The New York Historical Society wrote, “Zitkala-Sa channeled her frustration into a love for writing. She wrote about her personal experiences and the customs and values she had learned from her mother.”
4. Zitkala-Sa Co-Founded the National Council of American Indians to Lobby for U.S. Citizenship & Civil Rights for Native People
Zitkala-Sa also in 1926, according to PBS’ American Masters, “to lobby for increased political power for American Indians, and the preservation of American Indian heritage and traditions.”
According to American Masters, “Zitkála-Šá became increasingly involved in the struggle for American Indian rights, lobbying for U.S. citizenship, voting, and sovereignty rights. She was appointed the secretary of the Society of American Indians, the first national rights organization run by and for American Indians, and edited its publication American Indian Magazine.”

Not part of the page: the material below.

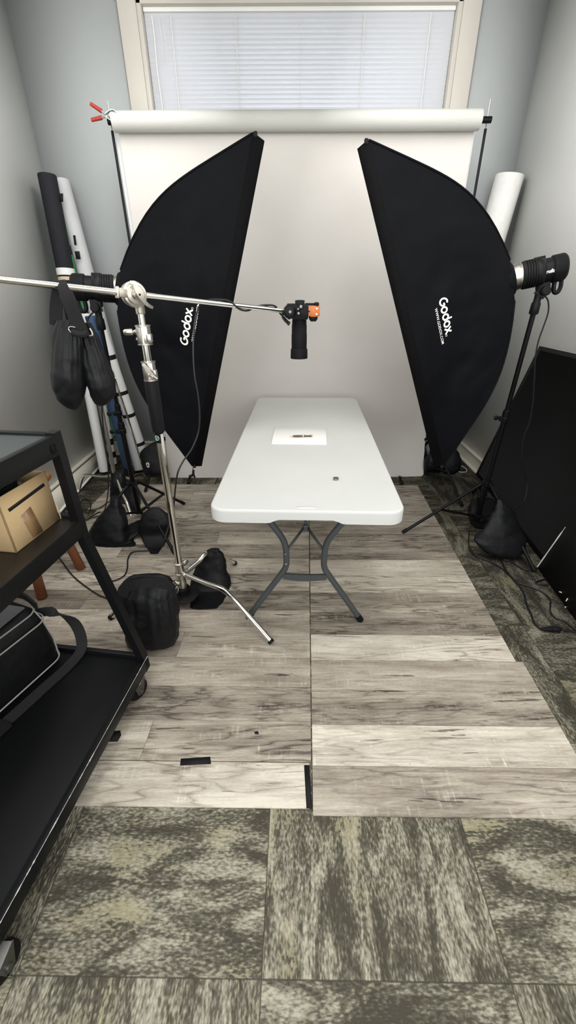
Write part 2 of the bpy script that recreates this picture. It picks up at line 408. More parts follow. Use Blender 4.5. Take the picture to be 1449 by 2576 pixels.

According to Google, “In addition to her creative achievements, Zitkala-Ša was a lifelong spokesperson for Indigenous and women’s rights. … Zitkala-Ša’s work was instrumental in the passage of historic legislation, such as the Indian Citizenship Act of 1924—granting citizenship to Indigenous peoples born in the United States—as well as the Indian Reorganization Act of 1934.”
In 1920, she spoke about the 19th Amendment, which granted women the right to vote, telling Alice Paul’s National Women’s Party to remember their Native sisters, who were not given suffrage. According to The New York Times, she said in a speech, “The Indian woman rejoices with you.”
The Times wrote in a January 2020 article, she, “and other Native suffragists would continue to remind audiences that federal assimilation policy had attacked their communities and cultures. Despite treaty promises, the U.S. dismantled tribal governments, privatized tribally-held land and removed Native children to boarding schools. Those devastating policies resulted in massive land loss, poverty and poor health that reverberate through these communities today.”
5. Zitkala-Sa, Who Was Married & Had a Son, Died in 1938
Zitkala-Sa was married to Raymond Talesfase Bonnin, who she met while they were both working at the U.S. Bureau of Indian Affairs, according to the New York Historical Society. They had one son, who was born in 1902 and was also named Raymond. She and her family spent time living in Utah, where she taught at a school on the Ute reservation, before relocating to Washington D.C. so they could increase their activism.
According to the New York Historical Society, “Throughout her life she actively opposed the “Americanization” of Native American culture, and her writing continued to have an impact on policymakers long after her death.” She died on January 26, 1938, in Washington D.C. She is buried at Arlington National Cemetery.
In 2019, The Journey Museum and Learning Center paid tribute to Zitkala-Sa during Women’s History Month. Speaker Lily Mendoza told NewsCenter1, “We need to know who we are and where we come from, especially in our Native Community. And then to also educate Non-Natives in our community that there are strong women out there from the past that have worked for our rights. Not only for Native people, but non Native people as well.”
Mendoza said about Zitkala-Sa and her efforts to gain the right to vote for Natives, which was secured in 1924, “We weren’t registered to vote. And not being registered to vote really stops us from having any kind of a voice.”